**Challenge**
Lines holding the string "Python" are the ones to copy; find them all in the data.

**Provided information**
^^^^
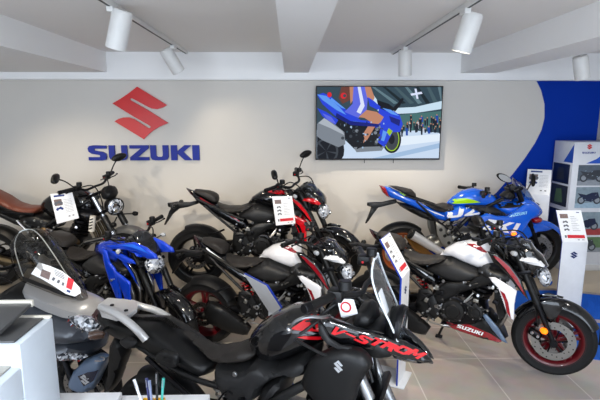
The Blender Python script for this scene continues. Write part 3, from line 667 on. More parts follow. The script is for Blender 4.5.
^^^^
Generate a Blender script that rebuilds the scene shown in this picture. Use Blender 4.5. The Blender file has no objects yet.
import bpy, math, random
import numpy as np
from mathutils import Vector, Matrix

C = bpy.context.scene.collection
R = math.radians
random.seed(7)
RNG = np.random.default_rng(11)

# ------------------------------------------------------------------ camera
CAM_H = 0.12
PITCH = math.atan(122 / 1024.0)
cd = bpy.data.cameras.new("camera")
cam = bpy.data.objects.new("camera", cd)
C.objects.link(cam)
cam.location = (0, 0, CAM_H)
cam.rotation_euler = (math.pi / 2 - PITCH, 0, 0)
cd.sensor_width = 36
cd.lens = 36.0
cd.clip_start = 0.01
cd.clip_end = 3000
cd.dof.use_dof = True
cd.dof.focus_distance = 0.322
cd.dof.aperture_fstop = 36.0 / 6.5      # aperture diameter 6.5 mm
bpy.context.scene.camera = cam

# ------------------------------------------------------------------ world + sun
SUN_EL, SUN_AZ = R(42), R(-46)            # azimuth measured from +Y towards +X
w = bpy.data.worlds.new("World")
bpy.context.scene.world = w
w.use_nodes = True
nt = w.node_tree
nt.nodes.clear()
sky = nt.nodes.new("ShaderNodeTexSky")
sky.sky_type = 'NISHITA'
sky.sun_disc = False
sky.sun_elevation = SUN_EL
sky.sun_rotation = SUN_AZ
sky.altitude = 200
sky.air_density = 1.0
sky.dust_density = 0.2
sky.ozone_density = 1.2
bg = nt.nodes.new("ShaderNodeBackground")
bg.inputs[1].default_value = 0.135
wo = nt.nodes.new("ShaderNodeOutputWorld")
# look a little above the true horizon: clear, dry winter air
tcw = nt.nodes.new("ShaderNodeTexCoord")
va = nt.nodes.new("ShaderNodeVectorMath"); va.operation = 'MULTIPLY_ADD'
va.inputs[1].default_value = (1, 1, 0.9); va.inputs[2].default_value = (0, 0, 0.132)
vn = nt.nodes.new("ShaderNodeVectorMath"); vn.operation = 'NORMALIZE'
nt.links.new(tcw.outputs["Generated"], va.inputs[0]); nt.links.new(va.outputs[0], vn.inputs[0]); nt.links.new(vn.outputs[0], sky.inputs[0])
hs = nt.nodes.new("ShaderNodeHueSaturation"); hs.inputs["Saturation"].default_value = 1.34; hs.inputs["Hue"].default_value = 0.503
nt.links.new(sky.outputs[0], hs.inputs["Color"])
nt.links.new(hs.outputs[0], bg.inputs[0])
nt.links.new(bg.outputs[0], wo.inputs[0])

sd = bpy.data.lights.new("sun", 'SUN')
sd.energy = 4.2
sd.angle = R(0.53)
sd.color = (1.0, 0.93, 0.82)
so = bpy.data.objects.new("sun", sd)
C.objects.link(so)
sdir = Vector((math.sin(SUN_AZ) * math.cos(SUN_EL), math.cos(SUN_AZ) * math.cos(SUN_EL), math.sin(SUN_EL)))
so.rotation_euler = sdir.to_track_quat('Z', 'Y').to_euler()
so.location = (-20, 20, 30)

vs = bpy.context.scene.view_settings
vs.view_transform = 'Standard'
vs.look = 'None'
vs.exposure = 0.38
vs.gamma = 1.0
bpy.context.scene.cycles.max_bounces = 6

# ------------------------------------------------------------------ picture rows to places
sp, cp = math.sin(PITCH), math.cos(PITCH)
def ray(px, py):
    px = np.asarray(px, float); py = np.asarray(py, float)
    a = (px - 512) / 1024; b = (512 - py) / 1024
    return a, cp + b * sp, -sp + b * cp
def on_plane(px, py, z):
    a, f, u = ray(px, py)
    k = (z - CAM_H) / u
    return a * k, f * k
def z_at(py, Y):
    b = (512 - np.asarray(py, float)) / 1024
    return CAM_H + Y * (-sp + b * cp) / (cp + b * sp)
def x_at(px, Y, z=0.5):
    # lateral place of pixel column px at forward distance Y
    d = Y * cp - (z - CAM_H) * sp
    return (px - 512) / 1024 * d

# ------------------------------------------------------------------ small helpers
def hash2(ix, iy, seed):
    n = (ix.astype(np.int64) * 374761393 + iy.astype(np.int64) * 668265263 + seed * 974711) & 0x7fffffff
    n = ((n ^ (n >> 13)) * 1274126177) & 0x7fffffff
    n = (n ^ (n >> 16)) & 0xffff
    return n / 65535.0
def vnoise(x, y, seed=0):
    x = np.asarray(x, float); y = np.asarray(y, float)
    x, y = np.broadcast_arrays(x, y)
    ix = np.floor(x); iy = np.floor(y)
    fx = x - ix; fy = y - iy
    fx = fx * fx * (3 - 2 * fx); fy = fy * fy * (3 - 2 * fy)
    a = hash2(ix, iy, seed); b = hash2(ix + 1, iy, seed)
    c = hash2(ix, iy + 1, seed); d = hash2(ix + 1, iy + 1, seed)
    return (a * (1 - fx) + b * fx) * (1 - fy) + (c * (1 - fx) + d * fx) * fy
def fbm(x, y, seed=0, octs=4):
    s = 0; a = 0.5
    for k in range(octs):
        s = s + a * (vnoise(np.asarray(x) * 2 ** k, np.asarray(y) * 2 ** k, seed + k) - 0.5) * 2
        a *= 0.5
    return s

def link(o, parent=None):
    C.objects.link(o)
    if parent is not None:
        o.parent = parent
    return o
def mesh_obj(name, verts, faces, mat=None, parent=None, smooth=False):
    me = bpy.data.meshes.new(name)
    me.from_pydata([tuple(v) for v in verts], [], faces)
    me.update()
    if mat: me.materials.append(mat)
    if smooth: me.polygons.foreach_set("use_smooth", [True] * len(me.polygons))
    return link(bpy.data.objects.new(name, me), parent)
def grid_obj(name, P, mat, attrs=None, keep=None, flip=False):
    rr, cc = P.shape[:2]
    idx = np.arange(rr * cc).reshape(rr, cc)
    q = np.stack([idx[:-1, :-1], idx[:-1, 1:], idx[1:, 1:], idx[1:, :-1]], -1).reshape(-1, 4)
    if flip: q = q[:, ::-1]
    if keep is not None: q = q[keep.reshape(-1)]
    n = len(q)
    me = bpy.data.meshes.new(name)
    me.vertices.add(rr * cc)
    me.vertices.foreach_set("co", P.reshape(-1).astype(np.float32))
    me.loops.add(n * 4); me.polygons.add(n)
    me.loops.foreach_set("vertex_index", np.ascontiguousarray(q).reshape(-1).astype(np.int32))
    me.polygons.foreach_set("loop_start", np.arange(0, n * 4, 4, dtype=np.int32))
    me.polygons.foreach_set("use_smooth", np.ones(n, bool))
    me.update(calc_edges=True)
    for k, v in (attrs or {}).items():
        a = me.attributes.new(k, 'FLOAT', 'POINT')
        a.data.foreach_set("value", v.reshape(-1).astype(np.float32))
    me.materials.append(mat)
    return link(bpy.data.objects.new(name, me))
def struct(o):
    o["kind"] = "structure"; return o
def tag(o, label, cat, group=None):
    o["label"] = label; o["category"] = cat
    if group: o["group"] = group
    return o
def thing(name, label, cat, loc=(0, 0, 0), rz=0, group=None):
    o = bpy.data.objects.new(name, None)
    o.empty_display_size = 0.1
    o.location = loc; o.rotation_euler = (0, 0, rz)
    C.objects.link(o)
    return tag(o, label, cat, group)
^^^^
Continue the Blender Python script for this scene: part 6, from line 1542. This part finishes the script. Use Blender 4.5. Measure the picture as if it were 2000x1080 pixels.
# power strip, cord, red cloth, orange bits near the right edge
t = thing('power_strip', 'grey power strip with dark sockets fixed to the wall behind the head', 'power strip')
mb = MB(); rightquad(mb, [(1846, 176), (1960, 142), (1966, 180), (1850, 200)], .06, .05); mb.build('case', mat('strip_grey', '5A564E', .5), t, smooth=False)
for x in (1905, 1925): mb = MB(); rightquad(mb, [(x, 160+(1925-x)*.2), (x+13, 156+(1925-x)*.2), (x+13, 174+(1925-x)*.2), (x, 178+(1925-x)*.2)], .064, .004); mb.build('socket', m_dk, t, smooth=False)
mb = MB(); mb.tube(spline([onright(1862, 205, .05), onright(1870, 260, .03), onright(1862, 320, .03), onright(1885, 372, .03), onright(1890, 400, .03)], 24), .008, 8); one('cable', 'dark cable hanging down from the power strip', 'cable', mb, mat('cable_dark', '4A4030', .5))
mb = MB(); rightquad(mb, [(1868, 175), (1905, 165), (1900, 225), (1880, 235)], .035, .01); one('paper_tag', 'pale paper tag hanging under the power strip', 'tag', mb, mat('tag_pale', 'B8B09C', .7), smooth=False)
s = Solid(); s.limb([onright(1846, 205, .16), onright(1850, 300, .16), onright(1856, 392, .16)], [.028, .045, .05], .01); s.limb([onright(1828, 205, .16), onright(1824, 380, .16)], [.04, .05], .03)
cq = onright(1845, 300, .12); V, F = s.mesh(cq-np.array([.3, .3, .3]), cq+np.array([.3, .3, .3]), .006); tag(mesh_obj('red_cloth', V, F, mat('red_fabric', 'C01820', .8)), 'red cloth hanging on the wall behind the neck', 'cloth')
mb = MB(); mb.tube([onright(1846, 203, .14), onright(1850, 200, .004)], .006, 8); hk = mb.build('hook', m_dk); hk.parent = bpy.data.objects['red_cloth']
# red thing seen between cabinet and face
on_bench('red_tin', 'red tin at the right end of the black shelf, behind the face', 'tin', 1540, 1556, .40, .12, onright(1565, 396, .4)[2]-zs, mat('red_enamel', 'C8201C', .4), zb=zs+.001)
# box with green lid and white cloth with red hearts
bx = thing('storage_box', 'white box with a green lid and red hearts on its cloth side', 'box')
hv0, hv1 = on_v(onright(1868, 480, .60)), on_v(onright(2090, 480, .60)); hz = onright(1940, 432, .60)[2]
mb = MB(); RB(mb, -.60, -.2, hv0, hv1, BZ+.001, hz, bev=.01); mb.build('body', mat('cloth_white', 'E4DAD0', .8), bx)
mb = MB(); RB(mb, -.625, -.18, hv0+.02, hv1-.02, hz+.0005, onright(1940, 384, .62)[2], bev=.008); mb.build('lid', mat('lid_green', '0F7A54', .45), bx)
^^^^
**Finished exercise**
The Blender Python script for this scene continues. Write part 3, from line 667 on. More parts follow. The script is for Blender 4.5.
Continue the Blender Python script for this scene: part 6, from line 1542. This part finishes the script. Use Blender 4.5. Measure the picture as if it were 2000x1080 pixels.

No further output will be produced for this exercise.